Percepciones mal procesadas que nos tachan de por vida. Les son suficientes un
par de ratos para configurar nuestra personalidad de manera cerrada, con sólida
consistencia, y que ya no perecerá jamás.
Cabe
la posibilidad de que seamos nosotros quienes exterioricemos una personalidad
difusa, o alejada de nuestro modo de ser, bien porque nos apetezca, bien
porque, llegado el momento, acaba siendo lo que se espera de nosotros. Ante
esto, ya no hay salvación. Cualquier manifestación novedosa de nuestra
personalidad se recibirá con sorpresa, con recelo o con reacciones airadas,
como si no fuera idónea, honorable o sincera. Esto supone coartar nuestra
libertad y, fundamentalmente, contener nuestra natural evolución. O peor,
negarla. Entender que el paso de los años, el cúmulo de experiencias, la
absorción de conocimientos, el acaecer de la vida, ni nos afectan ni nos
cambian. Asumir cómo somos y conservarnos en salmuera para la
eternidad.
No
deja de ser peligroso de suyo el hecho de que, no esperándose otra cosa de
nosotros, quedemos obligados a comportarnos de igual modo siempre. Si uno es
gracioso, deberá olvidarse de perfilar un gesto serio; si uno es soso, no podrá
contar un chiste; si uno es frío, tendrá prohibida la actitud cariñosa; si uno
es honesto, no podrá permitirse la comprensión; si uno es irónico, no expulsará
comentario respetuoso… Ah. Nadie se comporta las veinticuatro horas del día
siguiendo un único carácter. Salvo problema psicológico grave. Pese a, son
fracciones del día, captadas por arbitrio o casualidad, las que nos pueden
marcar, encasillar, de quedar a disposición de aquellos dispuestos a la
simpleza de lo inmediato, negándose, por comodidad o vagancia, a profundizar
más allá, o preocuparse por conocer otros aspectos de nuestra
personalidad. Ni
siquiera hoy, con multitud de medios de comunicación presta, somos capaces de
conocer la verdadera personalidad de alguien. O continua sin apetecernos, pues,
una vez ha sido debidamente encasillado el sujeto en cuestión, nos es
fastidioso comprometernos con originales criterios, los cuales no nos
reportarían más que insufrible esfuerzo.
Sí,
sí, lo sé. Existen personas celosas de su intimidad, o muy suspicaces. Personas
que no se muestran abiertamente, excepto con aquellos a quienes, por amor,
amistad o confianza, se entregan en plenitud. Para ese tipo de personas,
tecleado sea de paso, la decepción es más dolorosa, y el daño mucho mayor. Si
les cuesta mostrarse a los demás, sentirse traicionados, defraudados o
desencantados significa tanto clausurar sus relaciones sociales hasta casi
finiquitarlas, como buscar la seguridad de la máscara del histrionismo,
forjando, representando, personalidades ficticias que protegerán la delicada
personalidad genuina, concediendo la tranquilidad emocional, ignorantes de que
el desengaño forma parte de la vida, estado incondicionalmente
humano.
Aunque
lo del encasillamiento, sea para propiciar el halago o la descalificación, lo
preferimos con la pura opinión aislada. Si alguien se expresa favorable a la
actual legislación del aborto, rechazando los planes ministeriales de
restricción, habrá quien lo tilde de rojo; si alguien propone unificar los sistemas
educativos, de facha. Si alguien reniega de la inmisión de la Iglesia en los
asuntos de Estado, de ateo; si alguien asiste semanalmente a misa, de beato.

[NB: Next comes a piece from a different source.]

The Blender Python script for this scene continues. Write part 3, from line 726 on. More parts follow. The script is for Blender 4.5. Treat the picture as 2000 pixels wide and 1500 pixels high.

Pero ¿y si las diversas opiniones confluyen en la misma persona? ¿Acaso sería
una quimera juzgar razonables principios valorados por otros como
«enfrentados»? ¿Cuál es la jaquecosa manía que nos conduce a atribuir
principios en exclusiva, dirigiéndonos hacia fanatismos exacerbados? ¿A
encasillar y etiquetar con desfachatez?
Emitir un comentario no
ha de implicar una rauda catalogación, sólo constata un punto de vista, un
argumento o una reflexión fruto de una interna actividad crítica. O de un
impulso espontáneo. El caso es que ocurre lo contrario. Cogemos al vuelo la
idea lanzada y la devolvemos clavándola hasta la mímesis, quedando entonces la
víctima estigmatizada sin remedio. Y claro, ante este panorama, quién carajo va
a descubrir su auténtica personalidad.